- _Direction_: From the first line of the data through the line containing "R = math.radians", return each line exactly.

- _Data segment_:
**********
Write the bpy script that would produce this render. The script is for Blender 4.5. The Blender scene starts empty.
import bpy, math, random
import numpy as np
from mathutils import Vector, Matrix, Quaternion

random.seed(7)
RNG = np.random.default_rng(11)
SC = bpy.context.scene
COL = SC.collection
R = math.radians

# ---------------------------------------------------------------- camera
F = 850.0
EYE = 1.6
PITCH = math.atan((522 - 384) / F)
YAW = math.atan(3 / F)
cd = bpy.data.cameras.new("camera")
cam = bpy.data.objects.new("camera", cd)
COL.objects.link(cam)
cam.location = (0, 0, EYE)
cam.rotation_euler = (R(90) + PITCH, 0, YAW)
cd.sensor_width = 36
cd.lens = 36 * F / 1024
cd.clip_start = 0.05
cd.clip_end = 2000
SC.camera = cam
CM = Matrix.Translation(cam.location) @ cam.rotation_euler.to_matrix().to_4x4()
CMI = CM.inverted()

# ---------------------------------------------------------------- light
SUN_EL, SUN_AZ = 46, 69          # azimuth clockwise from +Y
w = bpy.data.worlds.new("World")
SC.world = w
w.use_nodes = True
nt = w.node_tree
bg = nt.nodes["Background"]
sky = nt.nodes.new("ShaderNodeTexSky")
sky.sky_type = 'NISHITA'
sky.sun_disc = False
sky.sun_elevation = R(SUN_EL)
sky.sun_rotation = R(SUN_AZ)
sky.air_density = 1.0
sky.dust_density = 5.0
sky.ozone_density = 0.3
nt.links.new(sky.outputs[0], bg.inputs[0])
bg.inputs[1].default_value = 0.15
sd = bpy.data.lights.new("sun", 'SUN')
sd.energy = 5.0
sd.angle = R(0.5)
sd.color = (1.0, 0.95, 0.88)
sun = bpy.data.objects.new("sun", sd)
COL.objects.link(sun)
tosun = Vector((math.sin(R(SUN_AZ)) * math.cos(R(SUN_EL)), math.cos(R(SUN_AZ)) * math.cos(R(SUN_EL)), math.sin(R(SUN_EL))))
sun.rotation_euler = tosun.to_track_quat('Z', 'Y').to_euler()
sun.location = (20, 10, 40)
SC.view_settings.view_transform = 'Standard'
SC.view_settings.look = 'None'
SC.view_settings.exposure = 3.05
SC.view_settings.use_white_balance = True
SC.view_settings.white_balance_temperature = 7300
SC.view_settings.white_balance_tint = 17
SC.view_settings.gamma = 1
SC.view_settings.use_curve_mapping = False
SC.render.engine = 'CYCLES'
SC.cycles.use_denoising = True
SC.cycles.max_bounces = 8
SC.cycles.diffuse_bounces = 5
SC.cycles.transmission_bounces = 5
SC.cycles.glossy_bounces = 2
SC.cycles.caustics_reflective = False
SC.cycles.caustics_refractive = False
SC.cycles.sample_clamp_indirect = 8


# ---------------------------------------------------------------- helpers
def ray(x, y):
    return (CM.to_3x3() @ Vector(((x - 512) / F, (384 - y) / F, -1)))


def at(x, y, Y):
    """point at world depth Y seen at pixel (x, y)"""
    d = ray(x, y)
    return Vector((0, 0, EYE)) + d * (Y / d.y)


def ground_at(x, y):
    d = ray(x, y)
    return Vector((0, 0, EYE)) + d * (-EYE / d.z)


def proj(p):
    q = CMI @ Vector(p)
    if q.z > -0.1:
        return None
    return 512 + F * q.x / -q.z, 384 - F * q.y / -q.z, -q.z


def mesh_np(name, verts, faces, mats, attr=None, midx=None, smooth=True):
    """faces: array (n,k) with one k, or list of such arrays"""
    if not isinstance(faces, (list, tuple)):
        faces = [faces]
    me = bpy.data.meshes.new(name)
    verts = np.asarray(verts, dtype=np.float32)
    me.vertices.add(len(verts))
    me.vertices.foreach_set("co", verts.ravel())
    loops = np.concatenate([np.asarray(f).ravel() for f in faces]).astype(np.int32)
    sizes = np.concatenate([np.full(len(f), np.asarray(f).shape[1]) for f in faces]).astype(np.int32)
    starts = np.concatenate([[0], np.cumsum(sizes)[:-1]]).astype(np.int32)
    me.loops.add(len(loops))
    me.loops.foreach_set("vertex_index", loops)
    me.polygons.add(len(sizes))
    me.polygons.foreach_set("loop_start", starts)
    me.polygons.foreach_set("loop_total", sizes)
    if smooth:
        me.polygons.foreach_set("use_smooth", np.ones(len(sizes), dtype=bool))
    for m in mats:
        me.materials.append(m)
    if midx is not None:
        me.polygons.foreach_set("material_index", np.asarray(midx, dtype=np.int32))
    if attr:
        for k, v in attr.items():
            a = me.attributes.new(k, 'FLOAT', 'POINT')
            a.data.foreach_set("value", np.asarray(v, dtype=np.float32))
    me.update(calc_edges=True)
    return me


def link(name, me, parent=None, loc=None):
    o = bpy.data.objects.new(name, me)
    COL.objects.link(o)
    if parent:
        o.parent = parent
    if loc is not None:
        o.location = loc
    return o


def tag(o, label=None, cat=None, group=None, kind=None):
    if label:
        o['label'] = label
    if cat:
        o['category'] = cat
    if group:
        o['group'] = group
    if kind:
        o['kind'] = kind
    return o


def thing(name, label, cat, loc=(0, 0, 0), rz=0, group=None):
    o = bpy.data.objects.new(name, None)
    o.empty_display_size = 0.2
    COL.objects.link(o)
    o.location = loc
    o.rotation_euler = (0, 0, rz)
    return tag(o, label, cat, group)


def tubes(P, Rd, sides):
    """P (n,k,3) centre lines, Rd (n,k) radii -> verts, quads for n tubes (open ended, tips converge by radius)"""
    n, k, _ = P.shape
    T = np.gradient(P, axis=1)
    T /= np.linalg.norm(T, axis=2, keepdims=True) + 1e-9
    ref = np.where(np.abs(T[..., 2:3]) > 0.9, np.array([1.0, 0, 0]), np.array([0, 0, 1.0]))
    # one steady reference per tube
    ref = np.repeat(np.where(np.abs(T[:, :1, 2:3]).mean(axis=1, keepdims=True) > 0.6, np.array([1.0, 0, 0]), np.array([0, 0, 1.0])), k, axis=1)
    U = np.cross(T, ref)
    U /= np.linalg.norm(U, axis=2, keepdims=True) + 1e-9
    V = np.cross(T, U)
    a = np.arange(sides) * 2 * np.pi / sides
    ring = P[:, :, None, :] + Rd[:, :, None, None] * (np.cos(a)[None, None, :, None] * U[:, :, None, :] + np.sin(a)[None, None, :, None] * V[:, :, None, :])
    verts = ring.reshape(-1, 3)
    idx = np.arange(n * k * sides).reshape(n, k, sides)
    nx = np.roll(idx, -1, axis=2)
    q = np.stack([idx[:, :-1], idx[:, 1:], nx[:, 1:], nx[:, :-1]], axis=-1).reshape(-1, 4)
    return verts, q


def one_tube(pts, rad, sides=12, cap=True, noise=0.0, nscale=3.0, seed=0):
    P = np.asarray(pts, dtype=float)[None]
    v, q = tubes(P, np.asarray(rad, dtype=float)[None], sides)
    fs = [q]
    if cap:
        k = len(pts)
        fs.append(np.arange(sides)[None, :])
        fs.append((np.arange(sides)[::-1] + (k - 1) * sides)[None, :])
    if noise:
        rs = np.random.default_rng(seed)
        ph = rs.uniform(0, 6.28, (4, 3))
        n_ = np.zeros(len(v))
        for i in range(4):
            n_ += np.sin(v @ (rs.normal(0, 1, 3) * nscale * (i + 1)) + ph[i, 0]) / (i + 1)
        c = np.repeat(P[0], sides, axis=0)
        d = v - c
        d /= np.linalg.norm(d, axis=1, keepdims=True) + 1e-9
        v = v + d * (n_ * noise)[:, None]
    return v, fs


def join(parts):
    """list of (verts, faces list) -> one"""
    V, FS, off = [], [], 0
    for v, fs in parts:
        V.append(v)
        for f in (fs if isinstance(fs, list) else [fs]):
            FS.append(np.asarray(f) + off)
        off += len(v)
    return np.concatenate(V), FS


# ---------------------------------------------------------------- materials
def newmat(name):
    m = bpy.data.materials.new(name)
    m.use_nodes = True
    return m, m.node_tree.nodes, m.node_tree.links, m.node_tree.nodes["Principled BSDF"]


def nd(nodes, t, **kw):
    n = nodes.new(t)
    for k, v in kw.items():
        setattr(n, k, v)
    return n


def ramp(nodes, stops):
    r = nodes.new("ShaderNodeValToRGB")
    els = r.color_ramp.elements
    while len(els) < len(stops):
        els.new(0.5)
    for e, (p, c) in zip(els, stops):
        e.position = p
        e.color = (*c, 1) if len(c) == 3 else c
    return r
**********
- _Full response_:
Write the bpy script that would produce this render. The script is for Blender 4.5. The Blender scene starts empty.
import bpy, math, random
import numpy as np
from mathutils import Vector, Matrix, Quaternion

random.seed(7)
RNG = np.random.default_rng(11)
SC = bpy.context.scene
COL = SC.collection
R = math.radians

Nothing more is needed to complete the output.